Gazeta stwierdza, że zmianą stanowiska wobec sprawiedliwej relokacji uchodźców – najpierw odmowa, a potem cofnięcie jej – Polska upodabnia się do linii Węgier rządzonych przez prawicowego populistę premiera Viktora Orbana. Liczba uchodźców, których ma przyjąć Polska jest „skrajnie mała”, gdyż polska liczy 38 mln mieszkańców, pisze „Handelsblatt”. Zwraca też uwagę na podobieństwo konstelacji politycznej na Węgrzech i w Polsce, gdzie rządzi jedna partia, mająca bezwzględną większość w parlamencie.
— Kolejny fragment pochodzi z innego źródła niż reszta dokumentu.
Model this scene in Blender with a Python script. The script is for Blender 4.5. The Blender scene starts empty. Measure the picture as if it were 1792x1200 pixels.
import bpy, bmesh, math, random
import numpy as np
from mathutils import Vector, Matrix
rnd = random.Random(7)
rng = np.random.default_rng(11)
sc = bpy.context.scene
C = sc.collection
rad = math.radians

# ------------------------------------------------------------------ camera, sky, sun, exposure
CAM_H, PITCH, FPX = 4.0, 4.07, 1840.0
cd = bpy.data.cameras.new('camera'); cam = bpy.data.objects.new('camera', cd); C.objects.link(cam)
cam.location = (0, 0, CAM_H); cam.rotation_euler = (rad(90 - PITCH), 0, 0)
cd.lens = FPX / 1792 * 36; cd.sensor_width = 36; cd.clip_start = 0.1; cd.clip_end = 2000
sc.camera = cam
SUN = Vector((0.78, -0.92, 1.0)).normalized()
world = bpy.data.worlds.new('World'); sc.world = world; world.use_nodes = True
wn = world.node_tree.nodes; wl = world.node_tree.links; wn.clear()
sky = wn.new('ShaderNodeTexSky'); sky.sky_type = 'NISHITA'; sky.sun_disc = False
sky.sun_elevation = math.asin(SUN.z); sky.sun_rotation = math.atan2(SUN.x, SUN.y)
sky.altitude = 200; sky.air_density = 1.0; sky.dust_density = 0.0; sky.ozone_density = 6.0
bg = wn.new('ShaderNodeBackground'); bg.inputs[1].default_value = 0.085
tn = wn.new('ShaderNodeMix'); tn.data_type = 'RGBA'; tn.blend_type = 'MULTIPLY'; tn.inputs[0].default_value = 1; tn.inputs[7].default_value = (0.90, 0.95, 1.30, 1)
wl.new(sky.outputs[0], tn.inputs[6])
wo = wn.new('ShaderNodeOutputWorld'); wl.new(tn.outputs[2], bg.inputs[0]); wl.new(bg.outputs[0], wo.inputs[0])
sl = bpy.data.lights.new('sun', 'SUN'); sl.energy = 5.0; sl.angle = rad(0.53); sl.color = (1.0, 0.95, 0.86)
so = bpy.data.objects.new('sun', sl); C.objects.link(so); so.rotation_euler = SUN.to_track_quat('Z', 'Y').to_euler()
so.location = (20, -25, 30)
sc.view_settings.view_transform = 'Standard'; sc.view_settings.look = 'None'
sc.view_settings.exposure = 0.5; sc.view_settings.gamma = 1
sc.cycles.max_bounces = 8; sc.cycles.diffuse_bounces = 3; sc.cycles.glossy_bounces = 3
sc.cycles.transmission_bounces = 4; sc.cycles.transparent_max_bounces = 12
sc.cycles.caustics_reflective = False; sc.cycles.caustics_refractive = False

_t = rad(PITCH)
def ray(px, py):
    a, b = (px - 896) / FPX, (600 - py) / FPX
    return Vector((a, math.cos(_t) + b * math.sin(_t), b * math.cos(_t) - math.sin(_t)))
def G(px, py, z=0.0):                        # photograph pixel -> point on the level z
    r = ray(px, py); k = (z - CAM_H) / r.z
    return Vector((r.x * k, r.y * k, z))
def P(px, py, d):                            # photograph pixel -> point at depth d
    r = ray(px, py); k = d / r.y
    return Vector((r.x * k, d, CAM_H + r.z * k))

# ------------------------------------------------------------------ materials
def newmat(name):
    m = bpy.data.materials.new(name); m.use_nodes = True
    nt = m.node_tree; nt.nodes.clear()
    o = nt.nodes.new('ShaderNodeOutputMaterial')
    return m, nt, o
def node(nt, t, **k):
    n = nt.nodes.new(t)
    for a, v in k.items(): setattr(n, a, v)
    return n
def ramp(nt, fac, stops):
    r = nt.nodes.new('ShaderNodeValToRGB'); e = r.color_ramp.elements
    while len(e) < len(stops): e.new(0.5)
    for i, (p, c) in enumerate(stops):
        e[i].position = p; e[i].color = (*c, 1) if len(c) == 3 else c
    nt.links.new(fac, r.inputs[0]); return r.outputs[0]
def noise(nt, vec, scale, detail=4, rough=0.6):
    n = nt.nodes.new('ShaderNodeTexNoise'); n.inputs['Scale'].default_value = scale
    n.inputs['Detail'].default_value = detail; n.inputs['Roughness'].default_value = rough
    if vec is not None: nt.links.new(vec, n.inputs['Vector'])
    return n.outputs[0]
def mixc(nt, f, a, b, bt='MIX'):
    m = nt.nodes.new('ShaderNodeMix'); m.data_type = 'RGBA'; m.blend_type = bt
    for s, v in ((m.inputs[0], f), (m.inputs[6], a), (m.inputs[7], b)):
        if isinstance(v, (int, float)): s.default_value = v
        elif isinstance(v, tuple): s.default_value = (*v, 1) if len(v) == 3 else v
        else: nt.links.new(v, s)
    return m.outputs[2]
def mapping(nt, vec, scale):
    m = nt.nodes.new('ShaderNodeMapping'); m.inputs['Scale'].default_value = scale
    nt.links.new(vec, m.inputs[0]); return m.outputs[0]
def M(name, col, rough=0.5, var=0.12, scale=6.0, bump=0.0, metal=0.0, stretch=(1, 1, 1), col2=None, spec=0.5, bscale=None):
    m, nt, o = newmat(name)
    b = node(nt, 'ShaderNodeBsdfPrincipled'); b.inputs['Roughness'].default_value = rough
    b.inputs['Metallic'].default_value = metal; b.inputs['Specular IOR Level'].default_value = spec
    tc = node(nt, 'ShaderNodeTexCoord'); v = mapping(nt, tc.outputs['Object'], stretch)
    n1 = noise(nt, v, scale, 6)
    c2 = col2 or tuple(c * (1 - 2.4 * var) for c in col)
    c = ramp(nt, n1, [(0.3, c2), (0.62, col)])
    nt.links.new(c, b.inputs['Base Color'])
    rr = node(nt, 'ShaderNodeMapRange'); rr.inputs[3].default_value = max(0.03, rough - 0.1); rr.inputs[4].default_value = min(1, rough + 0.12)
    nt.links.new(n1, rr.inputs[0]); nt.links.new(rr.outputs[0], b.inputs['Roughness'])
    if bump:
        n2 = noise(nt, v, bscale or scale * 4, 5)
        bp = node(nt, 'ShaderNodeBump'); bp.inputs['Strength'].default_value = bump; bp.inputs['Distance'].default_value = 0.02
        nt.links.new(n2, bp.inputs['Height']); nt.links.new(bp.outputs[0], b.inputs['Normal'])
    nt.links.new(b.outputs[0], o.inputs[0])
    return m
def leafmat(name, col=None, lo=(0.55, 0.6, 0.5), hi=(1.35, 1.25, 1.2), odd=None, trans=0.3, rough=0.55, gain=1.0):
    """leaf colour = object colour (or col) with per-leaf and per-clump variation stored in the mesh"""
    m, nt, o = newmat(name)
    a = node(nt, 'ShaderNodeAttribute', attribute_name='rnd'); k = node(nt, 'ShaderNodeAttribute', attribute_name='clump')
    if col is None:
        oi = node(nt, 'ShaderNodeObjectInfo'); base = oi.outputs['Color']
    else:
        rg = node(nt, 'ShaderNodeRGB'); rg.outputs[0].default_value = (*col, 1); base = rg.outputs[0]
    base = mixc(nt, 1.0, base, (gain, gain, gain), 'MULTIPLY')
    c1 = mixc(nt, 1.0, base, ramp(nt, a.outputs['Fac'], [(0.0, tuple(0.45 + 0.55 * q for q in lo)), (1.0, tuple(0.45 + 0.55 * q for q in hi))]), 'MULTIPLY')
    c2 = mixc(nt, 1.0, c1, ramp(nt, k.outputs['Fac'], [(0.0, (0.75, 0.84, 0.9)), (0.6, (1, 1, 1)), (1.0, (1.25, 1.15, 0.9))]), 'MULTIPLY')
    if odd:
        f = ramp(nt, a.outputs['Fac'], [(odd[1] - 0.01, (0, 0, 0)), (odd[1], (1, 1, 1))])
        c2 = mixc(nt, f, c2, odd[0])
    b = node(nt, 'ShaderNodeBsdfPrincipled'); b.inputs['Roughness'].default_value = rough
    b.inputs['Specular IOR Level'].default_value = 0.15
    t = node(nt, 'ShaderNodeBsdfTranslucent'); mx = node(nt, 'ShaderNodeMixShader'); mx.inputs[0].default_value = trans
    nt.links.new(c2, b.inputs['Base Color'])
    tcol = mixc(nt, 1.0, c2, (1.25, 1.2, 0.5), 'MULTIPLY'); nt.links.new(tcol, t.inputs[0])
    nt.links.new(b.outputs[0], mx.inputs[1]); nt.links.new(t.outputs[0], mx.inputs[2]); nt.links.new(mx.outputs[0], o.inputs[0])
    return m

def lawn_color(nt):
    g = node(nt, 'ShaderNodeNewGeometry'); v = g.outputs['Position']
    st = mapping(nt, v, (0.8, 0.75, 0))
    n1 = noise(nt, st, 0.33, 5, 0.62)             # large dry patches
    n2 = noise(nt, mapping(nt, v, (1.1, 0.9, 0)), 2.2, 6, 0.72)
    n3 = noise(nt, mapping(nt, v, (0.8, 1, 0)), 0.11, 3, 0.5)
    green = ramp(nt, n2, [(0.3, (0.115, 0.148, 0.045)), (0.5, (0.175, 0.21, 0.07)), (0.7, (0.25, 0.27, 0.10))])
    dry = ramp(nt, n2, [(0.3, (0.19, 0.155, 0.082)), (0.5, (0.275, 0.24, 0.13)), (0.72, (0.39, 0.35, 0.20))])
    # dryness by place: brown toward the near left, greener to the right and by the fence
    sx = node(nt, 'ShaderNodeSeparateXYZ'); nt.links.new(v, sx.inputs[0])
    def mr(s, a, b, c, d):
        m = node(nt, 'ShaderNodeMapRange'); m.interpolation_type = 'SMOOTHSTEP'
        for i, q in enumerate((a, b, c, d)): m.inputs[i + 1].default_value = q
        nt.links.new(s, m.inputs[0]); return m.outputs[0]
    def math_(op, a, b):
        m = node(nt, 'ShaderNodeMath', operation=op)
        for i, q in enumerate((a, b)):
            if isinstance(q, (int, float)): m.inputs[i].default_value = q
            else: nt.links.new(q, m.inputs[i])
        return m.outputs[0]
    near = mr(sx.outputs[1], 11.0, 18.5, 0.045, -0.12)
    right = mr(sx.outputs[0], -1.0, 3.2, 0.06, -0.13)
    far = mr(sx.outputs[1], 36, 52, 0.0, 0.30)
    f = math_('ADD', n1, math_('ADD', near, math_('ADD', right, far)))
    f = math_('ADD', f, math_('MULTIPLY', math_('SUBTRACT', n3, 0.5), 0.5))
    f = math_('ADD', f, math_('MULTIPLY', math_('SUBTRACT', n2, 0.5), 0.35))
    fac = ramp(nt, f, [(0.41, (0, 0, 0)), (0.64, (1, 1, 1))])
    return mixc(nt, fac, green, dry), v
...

„Niemcy nie będą miały łatwo z Szydło”
Za premier Szydło stoi prezes PiS Jarosław Kaczyński, który podobnie jak Orban stawia na „polemiczną retoryka skierowaną przeciwko uchodźcom, co dobrze przyjmują Polacy”, pisze gazeta. Autor artykułu Hans-Peter Siebenhaar wnioskuje, że „Niemcy nie będą miały łatwo z Szydło, która w ub. poniedziałek objęła urząd premiera, ani z jej promotorem Kaczyńskim”. Niemiecki dziennikarz przypomina też, że polska premier robiąc aluzję do polityki uchodźczej kanclerz Angeli Merkel powiedziała, że polski rząd „nie będzie tolerował eksportu problemów”. Polityczni obserwatorzy interpretują to jako zapowiedź, że „nowy polski rząd nie będzie szukał zbliżenia z Niemcami w sprawach uchodźców”, zauważa „Handelsblatt” wskazując, że konserwatywna prawica w Warszawie „całkowicie stawia na USA, przede wszystkim w sprawach bezpieczeństwa i dlatego kontynuować będzie antyrosyjską politykę zagraniczną”. Ponadto Polska będzie chciała się dozbrajać, jako że jest północno-wschodnią flanką NATO w Europie, informuje dziennik.